The company revealed the crash in a blog post posted today and says it informed the National Highway Transportation Safety Administration (NHTSA) of the incident, which it is now investigating. NHTSA is opening a preliminary evaluation into the performance of Autopilot.

The model S has software that is considered “semi-autonomous,” because a driver is still required to be behind the wheel, but the car can change lanes, brake, steer, accelerate, decelerate and avoid obstacles on its own when on autopilot.

The accident, which occurred on a divided highway in central Florida, involved the Tesla and a tractor trailer. The vehicle had Autopilot engaged when the tractor trailer drove across the highway perpendicular to the Model S, said Tesla.

Neither Autopilot nor the driver noticed the white side of the tractor trailer against a brightly lit sky, so the brake was not applied.

Tesla has already absolved itself of liability by saying the Autopilot feature is still in beta phase, and drivers are still ultimately responsible for controlling the vehicles.

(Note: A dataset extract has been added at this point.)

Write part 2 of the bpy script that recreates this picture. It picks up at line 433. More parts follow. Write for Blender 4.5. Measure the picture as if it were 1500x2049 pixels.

[It is important to note that Tesla disables Autopilot by default and requires explicit acknowledgement that the system is new technology and still in a public beta phase before it can be enabled. When drivers activate Autopilot, the acknowledgment box explains, among other things, that Autopilot “is an assist feature that requires you to keep your hands on the steering wheel at all times,” and that “you need to maintain control and responsibility for your vehicle” while using it. Additionally, every time that Autopilot is engaged, the car reminds the driver to “Always keep your hands on the wheel. Be prepared to take over at any time.” The system also makes frequent checks to ensure that the driver’s hands remain on the wheel and provides visual and audible alerts if hands-on is not detected. It then gradually slows down the car until hands-on is detected again.]

The investigation by NHTSA will raise questions regarding the safety of self-driving vehicles on the roads. This comes at a time when federal regulators and states are beginning to craft policies on autonomous vehicles.